Assessments for Personal Independence Payment (PIP) are delivered under separate contracts. Atos (operating as Independent Assessment Services) undertakes assessments in Scotland and in northern England, and in southern England. Capita undertakes assessments in Wales and central England, and in Northern Ireland.

Disability campaigners have long voiced concerns about benefit assessment processes. In February 2018, a Work and Pensions Committee report found that failings in the end-to-end processes for both PIP and ESA had contributed to a lack of trust in both benefits and undermined confidence among claimants. It made a series of recommendations covering, amongst other things, recording of assessments, the supply and use of evidence, the clarity of communications, guidance in relation to home assessments, and the role of companions.

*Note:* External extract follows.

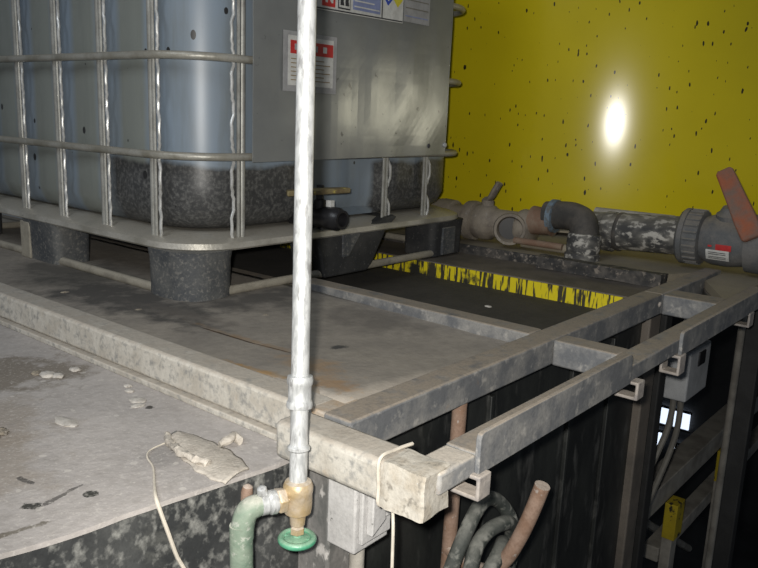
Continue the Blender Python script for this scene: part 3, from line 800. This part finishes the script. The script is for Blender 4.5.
# ------------------------------------------------------------------ galvanised pipe with garden valve
px_, py_ = 0.575, 0.575
lean = Vector((0.045, 0.045, 0.55))
base = Vector((px_, py_, -0.010))
def on_pipe(t): return base + lean * (t / 0.55)
pipe = thing('water_pipe', 'galvanised vertical water pipe standing in front of the tote', 'pipe', (px_, py_, -0.02))
axis = lean.normalized()
MB().tube([on_pipe(-0.005), on_pipe(0.3), on_pipe(1.6)], 0.0102, 24).build('tube', 'galv', pipe, smooth=True)
MB().lathe(on_pipe(0.087), axis, [(0.0102, 0), (0.0145, 0.001), (0.0150, 0.004), (0.0145, 0.008), (0.0132, 0.010), (0.0132, 0.026), (0.0145, 0.028), (0.0150, 0.033), (0.0142, 0.037), (0.0102, 0.038)], 24).build('coupling', 'galv', pipe, smooth=True)
MB().lathe(on_pipe(0.040), axis, [(0.0102, -0.002), (0.0128, 0), (0.0130, 0.003), (0.0102, 0.006)], 24).build('collar_ring', 'galv', pipe, smooth=True)
vv = MB().lathe((px_, py_, -0.048), (0, 0, 1), [(0.006, -.014), (0.0085, -.012), (0.0095, 0.0), (0.0155, 0.004), (0.0165, 0.012), (0.0165, 0.027), (0.0172, 0.029), (0.0172, 0.036), (0.0150, 0.041), (0.0102, 0.043)], 28)
vb = vv.build('valve_body', 'brass', pipe, smooth=True)
MB().lathe((px_, py_, -0.072), (0, 0, 1), [(0.0075, 0), (0.0085, .001), (0.0085, .008), (0.006, .010)], 6, 6).build('packing_nut', 'brass', vb)
hw = MB()
cz = -0.079
hw.tube([(px_ + 0.0185 * math.cos(a), py_ + 0.0185 * math.sin(a), cz) for a in [2 * math.pi * q / 32 for q in range(32)]], 0.0042, 10, closed=True)
hw.lathe((px_, py_, cz - .002), (0, 0, 1), [(0.004, 0), (0.017, .001), (0.017, .003), (0.004, .006)], 24)
hw.lathe((px_, py_, cz - .004), (0, 0, 1), [(0.004, 0), (0.006, .002), (0.006, .007), (0.003, .010)], 16)
for k in range(4):
    a = math.pi * k / 2 + .4
    hw.tube([(px_, py_, cz), (px_ + 0.018 * math.cos(a), py_ + 0.018 * math.sin(a), cz)], 0.0028, 8)
hw.build('handwheel', 'green', pipe, smooth=True)
od = Vector((-0.90, 0.36, 0.0)).normalized()
oc = Vector((px_, py_, -0.026))
MB().lathe(oc, od, [(0.009, 0.008), (0.010, 0.015), (0.0145, 0.016), (0.0150, 0.025), (0.012, 0.027)], 6, 6).build('outlet_nut', 'brass', pipe, bevel=.001)
MB().lathe(oc, od, [(0.0125, 0.026), (0.0138, 0.028), (0.0138, 0.034), (0.0118, 0.036), (0.0118, .042), (0.0105, .043)], 20).build('hose_fitting', 'galv', pipe, smooth=True)
hs = thing('garden_hose', 'dusty green garden hose bending down from the brass valve', 'hose', tuple(oc + od * .06))
e0 = oc + od * 0.034
hp = smoothpath([e0, e0 + od * .012, e0 + od * .024 + Vector((0, 0, -.003)), e0 + od * .030 + Vector((0, 0, -.014)), e0 + od * .032 + Vector((0, 0, -.035)), e0 + od * .032 + Vector((0, 0, -.1)), e0 + od * .032 + Vector((.01, -.01, -.9))], 8)
MB().tube(hp, [0.0105 + .0025 * min(1, i / 12) for i in range(len(hp))], 18).build('hose', 'hose', hs, smooth=True)
MB().lathe(e0 + od * 0.008 + Vector((0, 0, .010)), (-.2, 0, 1), [(.005, 0), (.0065, .003), (.0055, .010), (.003, .012)], 12).build('clamp_screw', 'galv', hs, smooth=True)
MB().lathe(e0 + od * 0.003, od, [(.0112, 0), (.0125, .001), (.0125, .008), (.0112, .009)], 20).build('clamp_band', 'galv', hs, smooth=True)
tag(MB().lathe((0.572, 0.660, -0.055), (0.05, -.15, 1), [(.004, -.02), (.0065, -.004), (.0075, .006), (.006, .013), (.002, .016)], 14).build('bolt', 'rust', loc=(0.57, .66, -.06), smooth=True),
    'small rusty bolt stub on the bench side behind the valve outlet', 'bolt')

# hose coil on the hook
hc = thing('coiled_hose', 'muddy dark green hose coiled over the rusty hook', 'hose', (0.91, 0.50, -0.28))
def coil(cx, y, cz_, r, seed, th=0.012, tilt=0.0):
    pts = []
    for q in range(48):
        a = 2 * math.pi * q / 48
        rr = r * (1 + 0.07 * math.sin(2 * a + seed))
        pts.append((cx + rr * math.cos(a), y + tilt * math.cos(a) + 0.006 * math.sin(3 * a + seed), cz_ + 1.1 * rr * math.sin(a)))
    return MB().tube(pts, th, 12, closed=True)
coil(.925, .510, -.300, .070, 0, .0115, .02).build('hose_loop', 'hose_dirty', hc, smooth=True)
coil(.950, .530, -.285, .082, 1.5, .0115, .01).build('hose_loop', 'hose_dirty', hc, smooth=True)
coil(.915, .495, -.310, .055, 3.1, .0105, .0).build('hose_loop', 'hose_dirty', hc, smooth=True)
coil(.965, .555, -.290, .100, 4.1, .0115, .0).build('hose_loop', 'hose_dirty', hc, smooth=True)
coil(.835, .520, -.325, .064, 2.1, .0090, .0).build('hose_loop', 'hose', hc, smooth=True, label='cleaner green loop of hose')

# ------------------------------------------------------------------ IBC tote
X0, X1, Y0, Y1 = 0.97, 2.02, 1.30, 2.50
BX, BY = 0.97, 1.30
tote = thing('tote', 'large caged grey-blue liquid tote on a black-footed steel pallet', 'tote', (X0, Y0, 0))
# bottle
rings = []
cr = 0.125
def bring(ins, z, push=True):
    P = rrect(X0 + .026 + ins, X1 - .026 - ins, Y0 + .026 + ins, Y1 - .026 - ins, max(.03, cr - ins * .3), z, 10, 30)
    out = []
    for p in P:
        q = p.copy()
        if p.x < X0 + .05 and 1.43 < p.y < 2.4:
            q.x += 0.008 * (0.5 + 0.5 * math.cos(2 * math.pi * (p.y - 1.416) / 0.1945))
        if p.y < Y0 + .05 and 1.3 < p.x < 1.66 and z < .34:      # recess round the outlet
            k = min(1, (p.x - 1.3) / .05, (1.66 - p.x) / .05) * min(1, (0.34 - z) / .05)
            q.y += 0.055 * max(0, k)
        out.append(q)
    return out
for ins, z in ((.07, .138), (.035, .143), (.012, .160), (0, .19), (0, .24), (0, .29), (0, .34), (0, .45), (0, .6), (0, .8), (0, 1.0), (.012, 1.05), (.04, 1.075), (.08, 1.08)):
    rings.append(bring(ins, z))
MB().loft(rings).build('bottle', 'bottle', tote, smooth=True)
MB().lathe((1.5, 1.9, 1.08), (0, 0, 1), [(.11, 0), (.12, .01), (.12, .04), (.10, .05)], 32).build('lid', 'black_plastic', tote, smooth=True)
# cage bars
for z in (.3045, .508, .712, .915, 1.11):
    P = rrect(X0, X1, Y0, Y1, .14, z, 10, 12)
    MB().tube(P, 0.0085, 10, closed=True, squash=((0, 0, 1), 1.0)).build('cage_bar', 'cage_bar', tote, smooth=True)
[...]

In March 2019 the DWP launched a ‘Health Transformation Programme’ to develop a new, integrated ‘Health Assessment Service’, for both PIP and WCAs. The aim is to make the assessment process “simpler, more user-friendly, easier to navigate and more joined-up for claimants, whilst delivering better value for money for taxpayers”. The Department began testing different approaches in a ‘Health Transformation Area’ (HTA) in north London in April 2021. The DWP has also begun work to procure assessment services from private sector providers for the period 2023-2028.

Further information on the DWP’s proposals for reforming assessment processes and decision making, and for supporting claimants, can be found in the July 2021 Health and Disability Green Paper.

The Scotland Act 2016 devolved responsibility to the Scottish Government and Parliament for, among other things, extra-costs disability benefits including DLA and PIP. The Scottish Government has said that application processes for the devolved disability benefits will not involve assessments such as the functional examinations carried out for the DWP, although there will be consultations “where it is the only practicable way to gather accurate information”. Additionally, there will be “light touch” reviews of ongoing awards. Decision-making will be undertaken by health professionals employed directly by its benefits delivery agency Social Security Scotland, and not by private sector providers.